Mr Higgins, who was captain of Celtic's youth team and noted he had grown up in the Prospecthill Circus tower blocks at Toryglen, added: “I have never been political in my life. I have always avoided tribalism with the one exception of my football team, which I was born into and I have stuck with it.”

He noted, however, that his maternal grandfather, Tommy Mulheron, stood for the Socialist Party of Great Britain in a general election. Mr Mulheron was known to his Socialist Party colleagues as “Big Tony”.

Mr Higgins said: “He was a man of his time. A working-class, self-educated intellectual. That man gave me the greatest gift I ever received - an interest in literature and poetry.”

He declared that this interest, which led to an interest in the “broader cultural spectrum”, had been more important than his education at university, or his training as an actuary, or his life as a banker.

And Mr Higgins recalled “Big Tony” wrote down for him a list of authors and books to read as his grandfather neared the end of his life.

Mr Higgins, who is chairman of the National Galleries of Scotland, said: “He died when I was 21. He was such a massive influence on me.”

He noted that it was “Big Tony” who had introduced him to the poems of American Maya Angelou, with whom Mr Higgins had lunch in 2004.

While noting he had never been political, the former banker said: “I have always been a social democrat.
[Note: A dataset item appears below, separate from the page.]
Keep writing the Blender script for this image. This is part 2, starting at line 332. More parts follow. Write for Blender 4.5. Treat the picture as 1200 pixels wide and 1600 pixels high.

I just don’t think unconstrained markets serve the broader community well. I do believe governments have to intervene to ensure we live in a fair society with social justice.”

Mr Higgins argued that “we have had a [Scotland] Office which has been political rather than good for the country”, under the Conservatives.

He said: “I think the country needs a strong [Scotland] Office.”

Asked if he had expected Labour to be so far ahead in the polls as it is at the moment, Mr Higgins replied: “I am actually surprised it is so commanding. I think, from the kick-off, I expected a Labour victory. I am surprised the gap is so big as it is. I don’t think three months ago I would have predicted this.”